Here, we developed a novel microfluidic approach (Figure 1) that allows us to impose truly steady state gradients and make direct and repeatable DP measurements under a wide range of physicochemical environments. Using this approach, we studied the temperature dependence of DP. We performed experiments at temperatures ranging from 20 ⁰C to 70 ⁰C under NaCl gradients and found DP velocities and mobilities to monotonically increase with temperature in relatively good quantitative agreement with theoretical predictions [1]. Thus, our results give further confidence to DP theory to predict DP mobilities under elevated temperature conditions.

Additionally, while most work has been focused on studying DP under electrolyte gradients, we explored how gradients of dipolar molecules, known as zwitterions, can drive DP motion. Our simple theory predicts DP velocity under zwitterion gradients to scale linearly with the gradient but shows no dependence on the local concentration like in the electrolyte case. We validated the theory experimentally using our microfluidic approach. We also demonstrated that the DP mobilities scale with the square of the zwitterion dipole moment, as predicted by our theory.

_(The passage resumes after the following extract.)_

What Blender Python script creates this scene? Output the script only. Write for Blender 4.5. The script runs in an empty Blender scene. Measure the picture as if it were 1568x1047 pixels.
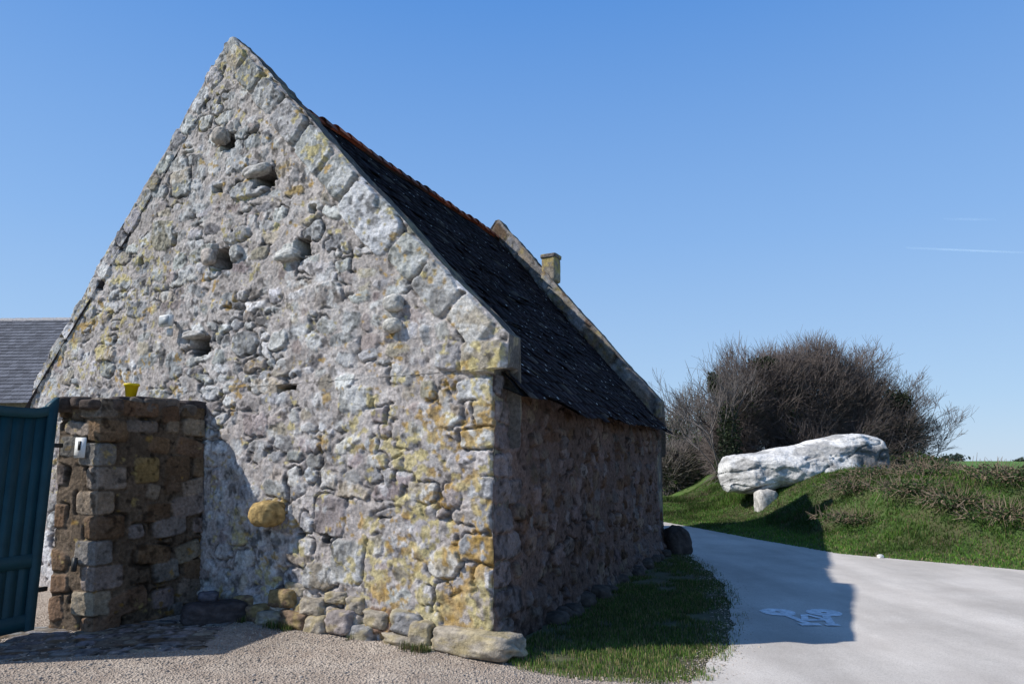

Our results elucidate a previously unexplored phenomenon and open the possibility for new ways to employ DP.

Overall, with the combination of careful experiments and theory, our work contributes new insights into DP and opens possibilities for new theories and tests of DP phenomena under a wide range of physical and chemical conditions encountered in real-world applications.

References:

[1] Shah, Parth R., et al. "Temperature dependence of diffusiophoresis via a novel microfluidic approach." Lab on a Chip 22.10 (2022): 1980-1988.